Thursday, 16 June 2011

remaining

News came to me today of the death of a friend, the poet David Keeffe, or Manjusvara, since he took refuge in a Buddhist order.

Not the last time I saw him, but my abiding memory is of him sitting on the wee platform I set up ten years ago in the glade at the hut garden. It's not really a glade, but it's the only place in our canopy that the sun shines all of the day. Manjusvara was on a kitchen chair, on the platform reading, as I remember, someone else's long life and love affair with a garden. He sat in his red braces with his hearing aids on (he became increasingly deaf and full of joyful mis-hearings) and a cup of tea close to hand. As I see him now, he is still there, head bent in concentration over the page, taking in the rare long afternoon summer sun in hut silence, quietly, composed and still.

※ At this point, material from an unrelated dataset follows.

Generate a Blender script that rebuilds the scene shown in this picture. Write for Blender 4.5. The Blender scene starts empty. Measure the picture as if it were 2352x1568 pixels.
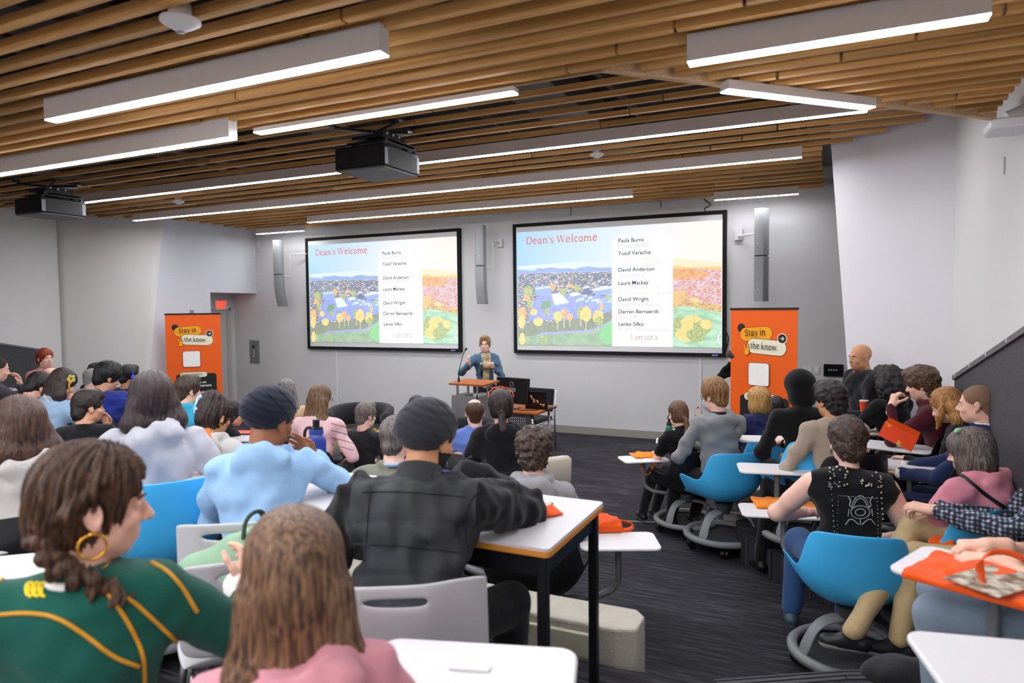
import bpy, bmesh, math, random
import numpy as np
from mathutils import Vector, Matrix
random.seed(7)
C = bpy.context.scene
COL = C.collection
# ---------------------------------------------------------------- camera, world, exposure
CAM_Z = 2.06
def camera_axes():
    yaw, pitch, roll = math.radians(25.03), math.radians(2.75), math.radians(-0.60)
    fw = Vector((-math.sin(yaw)*math.cos(pitch), math.cos(yaw)*math.cos(pitch), -math.sin(pitch)))
    r = Vector((math.cos(yaw), math.sin(yaw), 0)); u = r.cross(fw)
    r2 = math.cos(roll)*r + math.sin(roll)*u; u2 = -math.sin(roll)*r + math.cos(roll)*u
    return fw, r2, u2
FW, RT, UP = camera_axes()
cam_data = bpy.data.cameras.new('camera'); cam = bpy.data.objects.new('camera', cam_data); COL.objects.link(cam)
M4 = Matrix.Identity(4)
for i in range(3):
    M4[i][0] = RT[i]; M4[i][1] = UP[i]; M4[i][2] = -FW[i]
M4[2][3] = CAM_Z
cam.matrix_world = M4
cam_data.lens = 24.0; cam_data.sensor_width = 36.0; cam_data.clip_start = 0.05
cam_data.dof.use_dof = True; cam_data.dof.focus_distance = 6.8; cam_data.dof.aperture_fstop = 2.6
C.camera = cam
C.view_settings.view_transform = 'Standard'; C.view_settings.look = 'None'
C.view_settings.exposure = 0.06; C.view_settings.gamma = 1.0
C.view_settings.use_curve_mapping = False
W = bpy.data.worlds.new('world'); C.world = W; W.use_nodes = True
W.node_tree.nodes['Background'].inputs[0].default_value = (0.75, 0.8, 0.9, 1)
W.node_tree.nodes['Background'].inputs[1].default_value = 0.12
LAMP = 66.0        # radiance of the linear lamps' diffusers
# ---------------------------------------------------------------- points seen in the photo turned into places
F = 1568.0
def ray(x, y): return FW + RT*((x-1176)/F) - UP*((y-784)/F)
O = Vector((0, 0, CAM_Z))
def atZ(x, y, z): r = ray(x, y); return O + r*((z-CAM_Z)/r.z)
def atY(x, y, Y): r = ray(x, y); return O + r*(Y/r.y)
def atX(x, y, X): r = ray(x, y); return O + r*(X/r.x)
def atD(x, y, D): return O + ray(x, y)*D
# ---------------------------------------------------------------- materials
def lin(c):
    if isinstance(c, str): c = [int(c[i:i+2], 16) for i in (0, 2, 4)]
    o = []
    for v in c:
        v /= 255.0; o.append(v/12.92 if v <= 0.04045 else ((v+0.055)/1.055)**2.4)
    return (o[0], o[1], o[2], 1)
MATS = {}
def mat(name, col, rough=0.6, metal=0.0, var=0.08, scale=20, bump=0.0, bscale=None, spec=0.4, stretch=(1, 1, 1), emit=None, es=1.0, sheen=0.0, col2=None, detail=3, sss=0.0, coat=0.0):
    if name in MATS: return MATS[name]
    m = bpy.data.materials.new(name); m.use_nodes = True; nt = m.node_tree; b = nt.nodes['Principled BSDF']
    c = lin(col)
    tc = nt.nodes.new('ShaderNodeTexCoord'); mp = nt.nodes.new('ShaderNodeMapping'); mp.inputs['Scale'].default_value = stretch
    nt.links.new(tc.outputs['Object'], mp.inputs[0])
    n = nt.nodes.new('ShaderNodeTexNoise'); n.inputs['Scale'].default_value = scale; n.inputs['Detail'].default_value = detail
    nt.links.new(mp.outputs[0], n.inputs['Vector'])
    mx = nt.nodes.new('ShaderNodeMix'); mx.data_type = 'RGBA'
    c2 = lin(col2) if col2 else tuple(min(1, v*(1-var)*0.8) for v in c[:3])+(1,)
    c1 = c if col2 else tuple(min(1, v*(1+var)) for v in c[:3])+(1,)
    mx.inputs[6].default_value = c1; mx.inputs[7].default_value = c2
    if not col2:
        mth = nt.nodes.new('ShaderNodeMath'); mth.operation = 'MULTIPLY'; mth.inputs[1].default_value = min(1, var*4)
        nt.links.new(n.outputs[0], mth.inputs[0]); nt.links.new(mth.outputs[0], mx.inputs[0])
    else:
        rp = nt.nodes.new('ShaderNodeValToRGB'); rp.color_ramp.elements[0].position = .38; rp.color_ramp.elements[1].position = .62
        nt.links.new(n.outputs[0], rp.inputs[0]); nt.links.new(rp.outputs[0], mx.inputs[0])
    nt.links.new(mx.outputs[2], b.inputs['Base Color'])
    b.inputs['Roughness'].default_value = rough; b.inputs['Metallic'].default_value = metal
    b.inputs['Specular IOR Level'].default_value = spec
    if sheen: b.inputs['Sheen Weight'].default_value = sheen
    if coat: b.inputs['Coat Weight'].default_value = coat
    if sss:
        b.inputs['Subsurface Weight'].default_value = sss; b.inputs['Subsurface Radius'].default_value = (1, .35, .2); b.inputs['Subsurface Scale'].default_value = 0.012
    if bump:
        n2 = nt.nodes.new('ShaderNodeTexNoise'); n2.inputs['Scale'].default_value = bscale or scale*4; n2.inputs['Detail'].default_value = 4
        nt.links.new(mp.outputs[0], n2.inputs['Vector'])
        bp = nt.nodes.new('ShaderNodeBump'); bp.inputs['Strength'].default_value = bump; bp.inputs['Distance'].default_value = 0.01
        nt.links.new(n2.outputs[0], bp.inputs['Height']); nt.links.new(bp.outputs[0], b.inputs['Normal'])
    if emit:
        b.inputs['Emission Color'].default_value = lin(emit); b.inputs['Emission Strength'].default_value = es
    MATS[name] = m
    return m
def fabric(name, col, **k):
    d = dict(rough=0.9, var=0.10, scale=35, bump=0.35, bscale=260, spec=0.15, sheen=0.15); d.update(k)
    return mat(name, col, **d)
def plastic(name, col, **k):
    d = dict(rough=0.38, var=0.03, scale=6, bump=0.04, bscale=500, spec=0.4); d.update(k)
    return mat(name, col, **d)
def metal(name, col, **k):
    d = dict(rough=0.3, metal=1.0, var=0.05, scale=20); d.update(k)
    return mat(name, col, **d)
# ---------------------------------------------------------------- mesh helpers
class MB:
    def __init__(s): s.v = []; s.f = []; s.m = []; s.mi = 0
    def add(s, vs, fs):
        o = len(s.v); s.v += [tuple(v) for v in vs]; s.f += [tuple(o+i for i in f) for f in fs]; s.m += [s.mi]*len(fs)
        return s
    def obox(s, c, sz, rot=None, taper=1.0):
        c = Vector(c); hx, hy, hz = sz[0]/2, sz[1]/2, sz[2]/2
        R = rot if rot is not None else Matrix.Identity(3)
        if isinstance(R, (int, float)): R = Matrix.Rotation(R, 3, 'Z')
        vs = []
        for z in (-hz, hz):
            t = 1 if z < 0 else taper
            for x, y in ((-hx, -hy), (hx, -hy), (hx, hy), (-hx, hy)): vs.append(c + R @ Vector((x*t, y*t, z)))
        return s.add(vs, [(0, 3, 2, 1), (4, 5, 6, 7), (0, 1, 5, 4), (1, 2, 6, 5), (2, 3, 7, 6), (3, 0, 4, 7)])
    def box(s, a, b):
        return s.obox([(a[i]+b[i])/2 for i in range(3)], [abs(b[i]-a[i]) for i in range(3)])
    def prism(s, poly, z0, z1):
        n = len(poly)
        vs = [(p[0], p[1], z0) for p in poly]+[(p[0], p[1], z1) for p in poly]
        return s.add(vs, [tuple(range(n-1, -1, -1)), tuple(range(n, 2*n))]+[(i, (i+1) % n, n+(i+1) % n, n+i) for i in range(n)])
    def slab(s, poly3, off):
        n = len(poly3); off = Vector(off)
        vs = [Vector(p) for p in poly3]+[Vector(p)+off for p in poly3]
        return s.add(vs, [tuple(range(n-1, -1, -1)), tuple(range(n, 2*n))]+[(i, (i+1) % n, n+(i+1) % n, n+i) for i in range(n)])
    def tube(s, pts, r, seg=10, cap=True, flat=1.0, up=(0, 0, 1)):
        pts = [Vector(p) for p in pts]; n = len(pts); rs = r if isinstance(r, (list, tuple)) else [r]*n
        up = Vector(up); vs = []; pu = None
        for i, p in enumerate(pts):
            t = (pts[min(i+1, n-1)]-pts[max(i-1, 0)])
            if t.length < 1e-9: t = Vector((0, 0, 1))
            t.normalize()
            if pu is None:
                u = up if abs(t.dot(up)) < 0.95 else Vector((1, 0, 0))
                a = t.cross(u).normalized()
            else:
                a = (pu-t*pu.dot(t)).normalized()
            pu = a; b = a.cross(t)
            for k in range(seg):
                an = 2*math.pi*k/seg; vs.append(p+(a*math.cos(an)+b*math.sin(an)*flat)*rs[i])
        fs = []
        for i in range(n-1):
            for k in range(seg):
                k2 = (k+1) % seg; fs.append((i*seg+k, (i+1)*seg+k, (i+1)*seg+k2, i*seg+k2))
        if cap: fs += [tuple(range(seg)), tuple(range((n-1)*seg+seg-1, (n-1)*seg-1, -1))]
        return s.add(vs, fs)
    def cyl(s, a, b, r, seg=16, r2=None): return s.tube([a, b], [r, r if r2 is None else r2], seg)
    def lathe(s, prof, c=(0, 0, 0), seg=24, R=None):
        vs = []; n = len(prof); c = Vector(c)
        for k in range(seg):
            a = 2*math.pi*k/seg
            for (r, z) in prof:
                v = Vector((r*math.cos(a), r*math.sin(a), z))
                if R is not None: v = R @ v
                vs.append(c+v)
        fs = []
        for k in range(seg):
            k2 = (k+1) % seg
            for i in range(n-1): fs.append((k*n+i, k2*n+i, k2*n+i+1, k*n+i+1))
        return s.add(vs, fs)
    def ball(s, c, r, seg=14, R=None):
        r = r if isinstance(r, (list, tuple)) else (r, r, r)
        vs = []; fs = []; n = seg; h = max(6, seg//2); c = Vector(c)
        for i in range(h+1):
            th = math.pi*i/h
            for k in range(n):
                ph = 2*math.pi*k/n
                v = Vector((r[0]*math.sin(th)*math.cos(ph), r[1]*math.sin(th)*math.sin(ph), r[2]*math.cos(th)))
                if R is not None: v = R @ v
                vs.append(c+v)
        for i in range(h):
            for k in range(n):
                k2 = (k+1) % n; fs.append((i*n+k, (i+1)*n+k, (i+1)*n+k2, i*n+k2))
        return s.add(vs, fs)
    def build(s, name, m, parent=None, smooth=False, bevel=0, sub=0, solid=0, weld=False, bseg=2):
        me = bpy.data.meshes.new(name); me.from_pydata(s.v, [], s.f)
        ms = m if isinstance(m, (list, tuple)) else [m]
        for x in ms: me.materials.append(x)
        if len(ms) > 1: me.polygons.foreach_set('material_index', s.m)
        if weld or smooth:
            bm = bmesh.new(); bm.from_mesh(me)
            if weld: bmesh.ops.remove_doubles(bm, verts=bm.verts, dist=1e-5)
            bmesh.ops.recalc_face_normals(bm, faces=bm.faces); bm.to_mesh(me); bm.free()
        if smooth:
            me.polygons.foreach_set('use_smooth', [True]*len(me.polygons))
            if not sub and smooth != 'all': me.set_sharp_from_angle(angle=math.radians(40))
        me.update()
        o = bpy.data.objects.new(name, me); COL.objects.link(o)
        if parent is not None: o.parent = parent
        if solid:
            d = o.modifiers.new('solid', 'SOLIDIFY'); d.thickness = solid; d.offset = 0
        if bevel:
            d = o.modifiers.new('bevel', 'BEVEL'); d.width = bevel; d.segments = bseg; d.limit_method = 'ANGLE'; d.angle_limit = math.radians(40)
        if sub:
            d = o.modifiers.new('sub', 'SUBSURF'); d.levels = sub; d.render_levels = sub
        return o
def tag(o, label, cat, group=None, kind=None):
    o['label'] = label; o['category'] = cat
    if group: o['group'] = group
    if kind: o['kind'] = kind
    return o
def empty(name, loc, rz=0.0, label=None, cat=None, group=None):
    o = bpy.data.objects.new(name, None); COL.objects.link(o); o.location = loc; o.rotation_euler = (0, 0, rz); o.empty_display_size = .1
    if label: tag(o, label, cat, group)
    return o
def structure(o): o['kind'] = 'structure'; return o
def copy_tree(o, parent=None):
    c = o.copy(); COL.objects.link(c)
    if parent is not None: c.parent = parent
    for ch in [x for x in bpy.data.objects if x.parent == o]: copy_tree(ch, c)
    return c
def place_copy(proto, loc, rz, label, cat, group=None, used=set()):
    o = proto if proto.name not in used else copy_tree(proto)
    used.add(proto.name); used.add(o.name)
    o.location = loc; o.rotation_euler = (0, 0, rz); tag(o, label, cat, group)
    return o
def rrect(w, h, r, seg=5, cx=0, cy=0):
    p = []
    for (sx, sy, a0) in ((1, 1, 0), (-1, 1, 90), (-1, -1, 180), (1, -1, 270)):
        for k in range(seg+1):
            a = math.radians(a0+90*k/seg); p.append((cx+sx*(w/2-r)+r*math.cos(a), cy+sy*(h/2-r)+r*math.sin(a)))
    return p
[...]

Larach Beag, the hut, is hard to find. I like it that way. Many people have told me they will visit; but few do. Some say they tried to find the hut, but gave up.
I realise now that of the very small handful of visitors who have arrived over the years (it has averaged one every two years), they have all been artists or poets: Takaya Fujii, Alec Finlay, Pam Sandals, Larry Butler, Bryan Evans, Ann Russell, Jan Nimmo. 
Some folk are wired to find the unfindable, taking a slow and intentional lifetime to look. Manjusvara, David, was one of these.

That afternoon's warmth remains in the seat of the chair and in the grace of the teacup he carefully washed after use.